(Working data)

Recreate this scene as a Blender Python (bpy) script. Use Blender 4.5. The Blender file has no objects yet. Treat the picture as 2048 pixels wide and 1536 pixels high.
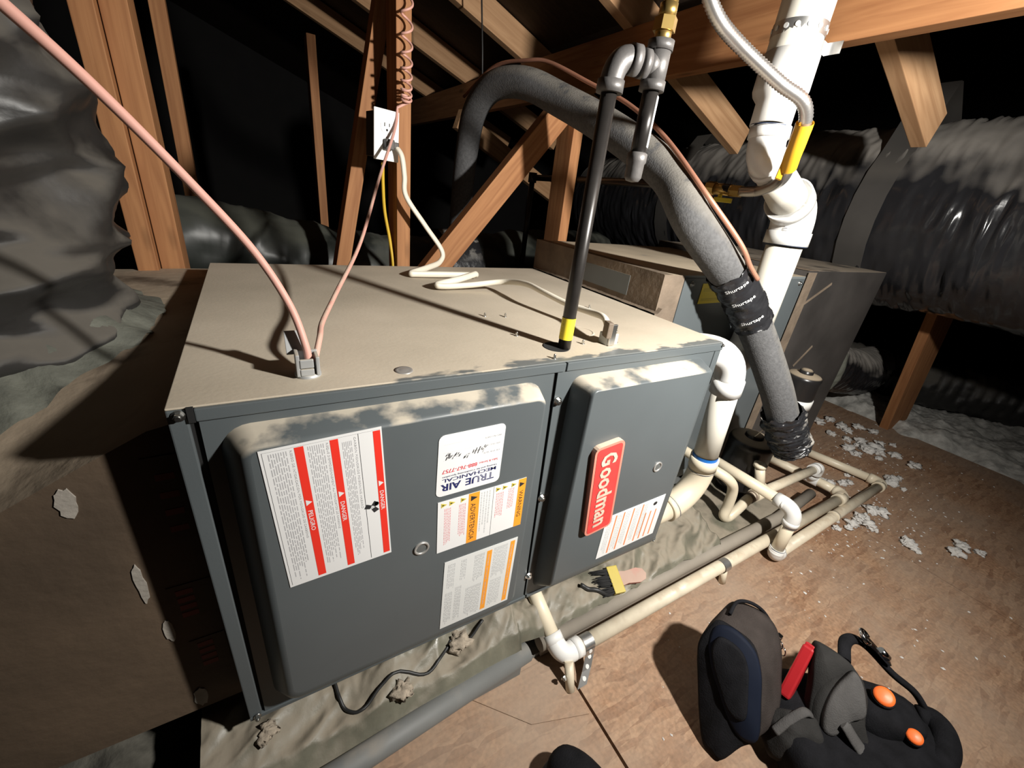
import bpy, bmesh, math, random
from mathutils import Vector, Matrix, noise
random.seed(7)
S = bpy.context.scene
COL = S.collection

# ------------------------------------------------------------------ camera, light, exposure
cam_d = bpy.data.cameras.new('camera')
cam_d.sensor_width = 36.0
cam_d.lens = 825.0 / 2048.0 * 36.0
cam_d.clip_start = 0.02
cam = bpy.data.objects.new('camera', cam_d)
COL.objects.link(cam)
right = Vector((0.8610141, -0.49596714, 0.11256688))
down = Vector((-0.12355712, -0.4186948, -0.89968234))
fwd = Vector((0.49334405, 0.76073074, -0.4217824))
eye = Vector((0.0952, -0.45616, 0.91331))
M = Matrix((right, -down, -fwd)).transposed().to_4x4()
M.translation = eye
cam.matrix_world = M
S.camera = cam

lamp_d = bpy.data.lights.new('work_lamp', 'SPOT')
lamp_d.energy = 145.0
lamp_d.spot_size = math.radians(160)
lamp_d.spot_blend = 1.0
lamp_d.color = (1.0, 0.965, 0.905)
lamp_d.shadow_soft_size = 0.028
lamp = bpy.data.objects.new('work_lamp', lamp_d)
lamp.location = (0.87, -0.72, 1.215)
lamp.rotation_euler = Vector((0.08, 1.07, -0.52)).to_track_quat('-Z', 'Y').to_euler()
COL.objects.link(lamp)

W = bpy.data.worlds.new('attic_air'); S.world = W; W.use_nodes = True
W.node_tree.nodes['Background'].inputs[0].default_value = (1.0, 0.88, 0.74, 1)
W.node_tree.nodes['Background'].inputs[1].default_value = 0.04
S.view_settings.view_transform = 'Standard'
S.view_settings.look = 'None'
S.view_settings.gamma = 1.0
S.view_settings.use_curve_mapping = False
S.view_settings.exposure = 0.0

# ------------------------------------------------------------------ materials
DUST = (0.50, 0.41, 0.29)
def mat(name, col, rough=0.6, metal=0.0, var=0.12, vscale=9.0, bump=0.0, bscale=70.0, dust=None,
        dustcol=DUST, dscale=6.0, dedge=0.35, stretch=None, spec=0.5, coat=0.0, emis=None):
    m = bpy.data.materials.new(name); m.use_nodes = True
    nt = m.node_tree; N = nt.nodes; L = nt.links
    b = N['Principled BSDF']
    b.inputs['Roughness'].default_value = rough
    b.inputs['Metallic'].default_value = metal
    b.inputs['Specular IOR Level'].default_value = spec
    b.inputs['Coat Weight'].default_value = coat
    tc = N.new('ShaderNodeTexCoord'); src = tc.outputs['Object']
    if stretch:
        mp = N.new('ShaderNodeMapping'); mp.inputs['Scale'].default_value = stretch
        L.new(src, mp.inputs[0]); sv = mp.outputs[0]
    else: sv = src
    nz = N.new('ShaderNodeTexNoise'); nz.inputs['Scale'].default_value = vscale; nz.inputs['Detail'].default_value = 5
    L.new(sv, nz.inputs['Vector'])
    rp = N.new('ShaderNodeValToRGB')
    rp.color_ramp.elements[0].position = 0.3; rp.color_ramp.elements[1].position = 0.7
    rp.color_ramp.elements[0].color = tuple(max(0, c*(1-var)) for c in col)+(1,)
    rp.color_ramp.elements[1].color = tuple(min(1, c*(1+var)) for c in col)+(1,)
    L.new(nz.outputs['Fac'], rp.inputs[0])
    out = rp.outputs[0]
    if dust is not None:
        g = N.new('ShaderNodeNewGeometry'); sp = N.new('ShaderNodeSeparateXYZ'); L.new(g.outputs['Normal'], sp.inputs[0])
        mr = N.new('ShaderNodeMapRange'); mr.inputs[1].default_value = dust; mr.inputs[2].default_value = dust+0.45
        L.new(sp.outputs[2], mr.inputs[0])
        n2 = N.new('ShaderNodeTexNoise'); n2.inputs['Scale'].default_value = dscale; n2.inputs['Detail'].default_value = 6
        L.new(src, n2.inputs['Vector'])
        m2 = N.new('ShaderNodeMapRange'); m2.inputs[1].default_value = dedge; m2.inputs[2].default_value = dedge+0.12
        L.new(n2.outputs['Fac'], m2.inputs[0])
        mu = N.new('ShaderNodeMath'); mu.operation = 'MULTIPLY'; L.new(mr.outputs[0], mu.inputs[0]); L.new(m2.outputs[0], mu.inputs[1])
        mx = N.new('ShaderNodeMix'); mx.data_type = 'RGBA'
        L.new(mu.outputs[0], mx.inputs[0]); L.new(out, mx.inputs[6])
        dn = N.new('ShaderNodeValToRGB'); dn.color_ramp.elements[0].position = 0.35; dn.color_ramp.elements[1].position = 0.65
        dn.color_ramp.elements[0].color = tuple(c*0.86 for c in dustcol)+(1,); dn.color_ramp.elements[1].color = tuple(c*1.1 for c in dustcol)+(1,)
        L.new(n2.outputs['Fac'], dn.inputs[0]); L.new(dn.outputs[0], mx.inputs[7]); out = mx.outputs[2]
        rr = N.new('ShaderNodeMapRange'); rr.inputs[3].default_value = rough; rr.inputs[4].default_value = 0.95
        L.new(mu.outputs[0], rr.inputs[0]); L.new(rr.outputs[0], b.inputs['Roughness'])
        if metal > 0:
            rm = N.new('ShaderNodeMapRange'); rm.inputs[3].default_value = metal; rm.inputs[4].default_value = 0
            L.new(mu.outputs[0], rm.inputs[0]); L.new(rm.outputs[0], b.inputs['Metallic'])
    L.new(out, b.inputs['Base Color'])
    if bump > 0:
        n3 = N.new('ShaderNodeTexNoise'); n3.inputs['Scale'].default_value = bscale; n3.inputs['Detail'].default_value = 4
        L.new(sv, n3.inputs['Vector'])
        bp = N.new('ShaderNodeBump'); bp.inputs['Strength'].default_value = bump; bp.inputs['Distance'].default_value = 0.004
        L.new(n3.outputs['Fac'], bp.inputs['Height']); L.new(bp.outputs[0], b.inputs['Normal'])
    return m

def osb_mat():
    m = bpy.data.materials.new('strand_board'); m.use_nodes = True
    nt = m.node_tree; N = nt.nodes; L = nt.links; b = N['Principled BSDF']; b.inputs['Roughness'].default_value = 0.78
    b.inputs['Specular IOR Level'].default_value = 0.25
    tc = N.new('ShaderNodeTexCoord')
    def strands(ang, sx, sy, off):
        mp = N.new('ShaderNodeMapping'); mp.inputs['Location'].default_value = (off, off*0.7, 0); mp.inputs['Rotation'].default_value = (0, 0, ang); mp.inputs['Scale'].default_value = (sx, sy, 1)
        wn = N.new('ShaderNodeTexNoise'); wn.inputs['Scale'].default_value = 14; wn.inputs['Detail'].default_value = 3
        wm = N.new('ShaderNodeVectorMath'); wm.operation = 'MULTIPLY_ADD'; wm.inputs[1].default_value = (0.022, 0.022, 0)
        L.new(tc.outputs['Object'], wn.inputs['Vector']); L.new(wn.outputs['Color'], wm.inputs[0]); L.new(tc.outputs['Object'], wm.inputs[2]); L.new(wm.outputs[0], mp.inputs[0])
        n = N.new('ShaderNodeTexNoise'); n.inputs['Scale'].default_value = 1.0; n.inputs['Detail'].default_value = 3; n.inputs['Roughness'].default_value = 0.6; L.new(mp.outputs[0], n.inputs['Vector'])
        v = N.new('ShaderNodeTexVoronoi'); v.voronoi_dimensions = '2D'; v.inputs['Scale'].default_value = 1.0; v.inputs['Randomness'].default_value = 1.0; L.new(mp.outputs[0], v.inputs['Vector'])
        sep = N.new('ShaderNodeSeparateColor'); L.new(v.outputs['Color'], sep.inputs[0])
        mxx = N.new('ShaderNodeMix'); mxx.inputs[0].default_value = 0.45; L.new(sep.outputs[0], mxx.inputs[2]); L.new(n.outputs['Fac'], mxx.inputs[3])
        return mxx.outputs[0], sep.outputs[1]
    c0, k0 = strands(0.6, 16, 95, 0.0); c1, k1 = strands(-0.9, 15, 85, 3.1); c2, k2 = strands(1.75, 17, 90, 7.7)
    def pick(key, thr, a, bb):
        g = N.new('ShaderNodeMath'); g.operation = 'GREATER_THAN'; g.inputs[1].default_value = thr; L.new(key, g.inputs[0])
        x = N.new('ShaderNodeMix'); L.new(g.outputs[0], x.inputs[0]); L.new(a, x.inputs[2]); L.new(bb, x.inputs[3]); return x.outputs[0]
    col = pick(k2, 0.6, pick(k0, 0.5, c1, c0), c2)
    rp = N.new('ShaderNodeValToRGB'); e = rp.color_ramp.elements
    e[0].position = 0.12; e[0].color = (0.20, 0.105, 0.06, 1); e[1].position = 0.95; e[1].color = (0.41, 0.265, 0.165, 1)
    k = e.new(0.4); k.color = (0.29, 0.17, 0.102, 1); k = e.new(0.7); k.color = (0.335, 0.205, 0.125, 1)
    L.new(col, rp.inputs[0])
    fn = N.new('ShaderNodeTexNoise'); fn.inputs['Scale'].default_value = 130; fn.inputs['Detail'].default_value = 5
    L.new(tc.outputs['Object'], fn.inputs['Vector'])
    ov = N.new('ShaderNodeMix'); ov.data_type = 'RGBA'; ov.blend_type = 'OVERLAY'; ov.inputs[0].default_value = 0.55
    L.new(rp.outputs[0], ov.inputs[6]); L.new(fn.outputs['Fac'], ov.inputs[7])
    dn = N.new('ShaderNodeTexNoise'); dn.inputs['Scale'].default_value = 3.0; dn.inputs['Detail'].default_value = 8; dn.inputs['Roughness'].default_value = 0.65
    L.new(tc.outputs['Object'], dn.inputs['Vector'])
    dm = N.new('ShaderNodeMapRange'); dm.inputs[1].default_value = 0.40; dm.inputs[2].default_value = 0.66; dm.inputs[4].default_value = 0.65
    L.new(dn.outputs['Fac'], dm.inputs[0])
    mx = N.new('ShaderNodeMix'); mx.data_type = 'RGBA'; mx.inputs[7].default_value = (0.325, 0.255, 0.195, 1)
    L.new(dm.outputs[0], mx.inputs[0]); L.new(ov.outputs[2], mx.inputs[6]); L.new(mx.outputs[2], b.inputs['Base Color'])
    bp = N.new('ShaderNodeBump'); bp.inputs['Strength'].default_value = 0.3; bp.inputs['Distance'].default_value = 0.0015
    L.new(col, bp.inputs['Height']); L.new(bp.outputs[0], b.inputs['Normal'])
    return m

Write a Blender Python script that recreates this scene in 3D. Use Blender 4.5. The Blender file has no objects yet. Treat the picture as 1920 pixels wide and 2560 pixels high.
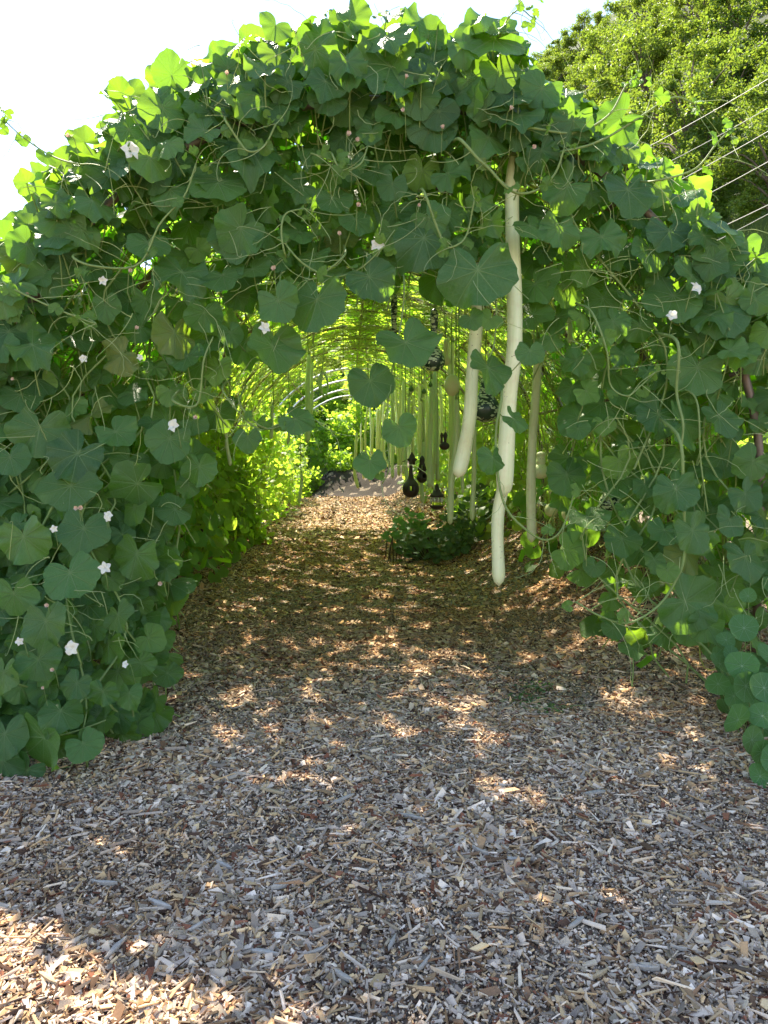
import bpy, math, numpy as np
from mathutils import Vector, Matrix, Euler

PI = math.pi
R = math.radians
rng = np.random.default_rng(7)
scene = bpy.context.scene
COL = scene.collection

# ------------------------------------------------------------------ camera
CAM = np.array([-0.20, 0.0, 1.5])
PITCH, YAW = R(4.6), R(-2.77)
FPX = 1862.0
cam_d = bpy.data.cameras.new('camera')
cam = bpy.data.objects.new('camera', cam_d); COL.objects.link(cam)
cam.location = CAM
cam.rotation_euler = (R(90) - PITCH, 0, YAW)
cam_d.sensor_fit = 'VERTICAL'
cam_d.sensor_height = 24
cam_d.sensor_width = 24
cam_d.lens = 24 * FPX / 2560.0
cam_d.clip_start = 0.05
cam_d.clip_end = 2000
scene.camera = cam

# ------------------------------------------------------------------ light
SUN_TO = Vector((-0.28, 0.69, 1.0)).normalized()
SUN_EL = math.asin(SUN_TO.z)
SUN_AZ = math.atan2(SUN_TO.x, SUN_TO.y)
world = bpy.data.worlds.new('World'); scene.world = world
world.use_nodes = True
wn = world.node_tree.nodes; wl = world.node_tree.links
bg = wn['Background']
sky = wn.new('ShaderNodeTexSky'); sky.sky_type = 'NISHITA'
sky.sun_disc = False
sky.sun_elevation = SUN_EL
sky.sun_rotation = SUN_AZ
sky.air_density = 1.0; sky.dust_density = 0.05; sky.ozone_density = 1.0
tint = wn.new('ShaderNodeMix'); tint.data_type = 'RGBA'; tint.blend_type = 'MULTIPLY'; tint.inputs[0].default_value = 1.0
tint.inputs[7].default_value = (0.98, 0.87, 0.83, 1)       # white balance of the skylight
wl.new(sky.outputs[0], tint.inputs[6]); wl.new(tint.outputs[2], bg.inputs[0])
bg.inputs[1].default_value = 0.135
sd = bpy.data.lights.new('sun', 'SUN'); sd.energy = 4.2; sd.angle = R(0.55)
sd.color = (1.0, 0.90, 0.74)
so = bpy.data.objects.new('sun', sd); COL.objects.link(so)
so.rotation_euler = SUN_TO.to_track_quat('Z', 'Y').to_euler()
scene.view_settings.view_transform = 'Standard'
scene.view_settings.look = 'None'
scene.view_settings.exposure = 2.05
scene.view_settings.gamma = 1.0
cy = scene.cycles
cy.max_bounces = 8; cy.diffuse_bounces = 5; cy.glossy_bounces = 2
cy.transmission_bounces = 4; cy.transparent_max_bounces = 6
cy.caustics_reflective = False; cy.caustics_refractive = False
cy.sample_clamp_indirect = 6.0
cy.use_denoising = True

# ------------------------------------------------------------------ helpers
_rot = np.array(cam.rotation_euler.to_matrix())
def at(px, py, D):
    """world point seen at photo pixel (px,py) at world depth y = D"""
    d = _rot @ np.array([(px - 960) / FPX, -(py - 1280) / FPX, -1.0])
    return CAM + d * (D / d[1])

def smooth(a, b, x):
    t = np.clip((np.asarray(x, float) - a) / (b - a), 0, 1)
    return t * t * (3 - 2 * t)

def vnoise(x, y, f, seed=0):
    x = np.asarray(x) * f; y = np.asarray(y) * f
    return (np.sin(x * 1.3 + seed) * np.cos(y * 1.7 - seed * 2) +
            0.5 * np.sin(x * 2.9 + y * 1.1 + seed * 3) + 0.3 * np.sin(y * 4.3 - x * 2.1 + seed)) / 1.8

def ground_z(x, y):
    x = np.asarray(x, float); y = np.asarray(y, float)
    bank = 0.68 * smooth(1.0, 2.5, x) * smooth(3.3, 6.3, y)
    lbank = 0.06 * smooth(-1.3, -2.2, x)
    end = 0.85 * smooth(24.6, 26.6, y) * smooth(-1.6, -0.7, x)
    z = bank + lbank + end + 0.022 * vnoise(x, y, 1.7, 1.0) + 0.012 * vnoise(x, y, 5.0, 2.0)
    z = z + 0.04 * smooth(3.2, 2.0, y) * 0
    return z

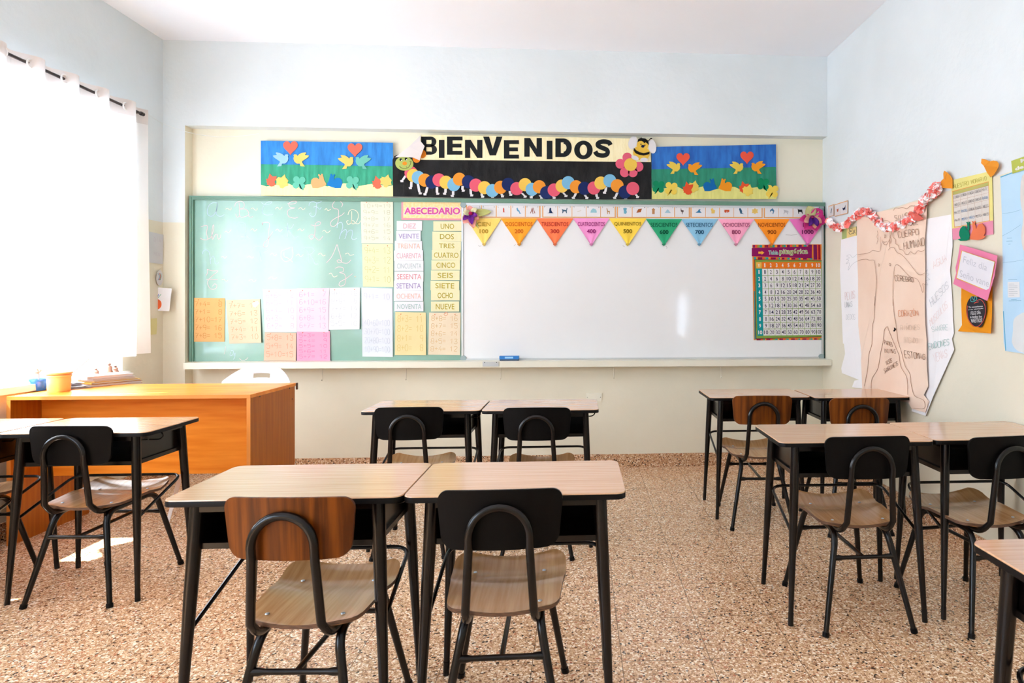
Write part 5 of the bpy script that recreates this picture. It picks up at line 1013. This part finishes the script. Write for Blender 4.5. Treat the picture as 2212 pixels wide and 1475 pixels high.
# ---------------------------------------------------------------- student chairs
def make_chair(dark):
    r = empty('school_chair', (0, 0, 0)); nu, nv = 14, 18
    v = []; f = []
    for s in (0, 1):
        for j in range(nv + 1):
            w = .5 - .5 * math.cos(math.pi * j / nv); hw = .150 + .022 * min(1, w * 1.4)
            e = min(w, 1 - w); rc = .14
            if e < rc: hw -= .040 * (1 - math.sqrt(max(0, 1 - ((rc - e) / rc) ** 2)))
            for i in range(nu + 1):
                u = i / nu * 2 - 1
                z = .386 + .020 * u * u * (.5 + .6 * w) - .012 * math.exp(-((w - .74) / .13) ** 2) + .012 * w * w + (.010 * ((w - .78) / .22) if w > .78 else 0)
                v.append((u * hw, -.170 + .345 * w - (.010 * u * u if w > .5 else -.008 * u * u), z - .011 * s))
    M_ = (nu + 1) * (nv + 1)
    for j in range(nv):
        for i in range(nu): a = j * (nu + 1) + i; q = (a, a + 1, a + nu + 2, a + nu + 1); f.append(q); f.append(tuple(M_ + t for t in reversed(q)))
    ring = list(range(nu + 1)) + [(j + 1) * (nu + 1) + nu for j in range(nv)] + [nv * (nu + 1) + i for i in range(nu - 1, -1, -1)] + [j * (nu + 1) for j in range(nv - 1, 0, -1)]
    nf = len(f)
    for a, b in zip(ring, ring[1:] + ring[:1]): f.append((a, b, M_ + b, M_ + a))
    se = obj('seat', v, f, [SEATW, PLYEDGE], r, [0] * nf + [1] * (len(f) - nf), True, ang=50)
    for x, y in ((-.10, -.12), (.10, -.12), (-.105, .09), (.105, .09)):
        m = MB(); m.lathe([(.006, 0), (.005, .002), (.0001, .003)], c=(x, y, .3925), n=10); m.build('rivet', ALU, se, smooth=True)
    v = []; f = []; nu, nv = 18, 20; PB = -.222
    for s in (0, 1):
        for j in range(nv + 1):
            w = .5 - .5 * math.cos(math.pi * j / nv); hw = .152 + .014 * w; e = min(w, 1 - w) * .160; rc = .034
            if e < rc: hw -= rc * (1 - math.sqrt(max(0, 1 - ((rc - e) / rc) ** 2)))
            for i in range(nu + 1):
                u = i / nu * 2 - 1; x = u * hw
                v.append((x, PB + 1.15 * x * x - .012 * w - .009 * s + .006, .573 + .160 * w - .004 * u * u * w))
    M_ = (nu + 1) * (nv + 1)
    for j in range(nv):
        for i in range(nu): a = j * (nu + 1) + i; q = (a, a + 1, a + nu + 2, a + nu + 1); f.append(q); f.append(tuple(M_ + t for t in reversed(q)))
    ring = list(range(nu + 1)) + [(j + 1) * (nu + 1) + nu for j in range(nv)] + [nv * (nu + 1) + i for i in range(nu - 1, -1, -1)] + [j * (nu + 1) for j in range(nv - 1, 0, -1)]
    for a, b in zip(ring, ring[1:] + ring[:1]): f.append((a, b, M_ + b, M_ + a))
    obj('backrest', v, f, [DARKPLY if dark else CHAIRWOOD], r, None, True, ang=50)
    # inverted U tube behind the backrest, bent forward under the seat
    A = [(-.092, .02, .366), (-.092, -.178, .368), (-.088, -.222, .415), (-.078, -.236, .58)]
    arch = [(.078 * math.cos(t), -.240, .612 + .078 * math.sin(t)) for t in [math.pi - math.pi * k / 14 for k in range(15)]]
    Bq = [(-x, y, z) for x, y, z in reversed(A)]
    m = MB(); m.tube(bend(A[:3], .035) + [A[3]] + arch + [Bq[0]] + bend(Bq[1:], .035), .0112, 12); m.build('back_tube', BLACK, r, smooth=True)
    def side(s):
        P = [(s * .170, -.225, 0), (s * .100, -.150, .360), (s * .108, .135, .366), (s * .170, .222, 0)]
        return bend(P, .055, 7), P
    for s in (-1, 1):
        P, K = side(s); mid = len(P) // 2
        m = MB(); m.tube(P[:mid + 1], [.0095] + [.0122] * (mid), 12); lg_ = m.build('leg', BLACK, r, smooth=True)
        m = MB(); m.tube([K[0], Vector(K[0]) + (Vector(K[1]) - Vector(K[0])) * .045], .0125, 12); m.build('rubber_foot', EDGE, lg_)
        m = MB(); m.tube(P[mid:], [.0122] * (len(P) - mid - 1) + [.0095], 12); lg_ = m.build('leg', BLACK, r, smooth=True)
        m = MB(); m.tube([K[3], Vector(K[3]) + (Vector(K[2]) - Vector(K[3])) * .045], .0125, 12); m.build('rubber_foot', EDGE, lg_)
    def at(s, a, b, t): P, K = side(s); return Vector(K[a]) + (Vector(K[b]) - Vector(K[a])) * t
    zt = .74
    for nm, a, b in (('rear', 0, 1), ('front', 3, 2)):
        p, q = at(-1, a, b, zt), at(1, a, b, zt); m = MB(); m.tube([p + (q - p) * t for t in (0, .1, .16, .84, .9, 1)], [.0105, .0105, .0078, .0078, .0105, .0105], 10); m.build('stretcher', BLACK, r, smooth=True)
    p, q = (at(-1, 0, 1, zt) + at(1, 0, 1, zt)) / 2, (at(-1, 3, 2, zt) + at(1, 3, 2, zt)) / 2; m = MB(); m.tube([p, q], .0075, 10); m.build('stretcher', BLACK, r, smooth=True)
    return r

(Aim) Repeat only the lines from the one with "Write a Blender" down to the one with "scene.camera = cam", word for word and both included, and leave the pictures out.

(Output)
Write a Blender Python script that recreates this scene in 3D. Use Blender 4.5. The Blender file has no objects yet. Treat the picture as 1920 pixels wide and 2560 pixels high.
import bpy, math, numpy as np
from mathutils import Vector, Matrix, Euler

PI = math.pi
R = math.radians
rng = np.random.default_rng(7)
scene = bpy.context.scene
COL = scene.collection

# ------------------------------------------------------------------ camera
CAM = np.array([-0.20, 0.0, 1.5])
PITCH, YAW = R(4.6), R(-2.77)
FPX = 1862.0
cam_d = bpy.data.cameras.new('camera')
cam = bpy.data.objects.new('camera', cam_d); COL.objects.link(cam)
cam.location = CAM
cam.rotation_euler = (R(90) - PITCH, 0, YAW)
cam_d.sensor_fit = 'VERTICAL'
cam_d.sensor_height = 24
cam_d.sensor_width = 24
cam_d.lens = 24 * FPX / 2560.0
cam_d.clip_start = 0.05
cam_d.clip_end = 2000
scene.camera = cam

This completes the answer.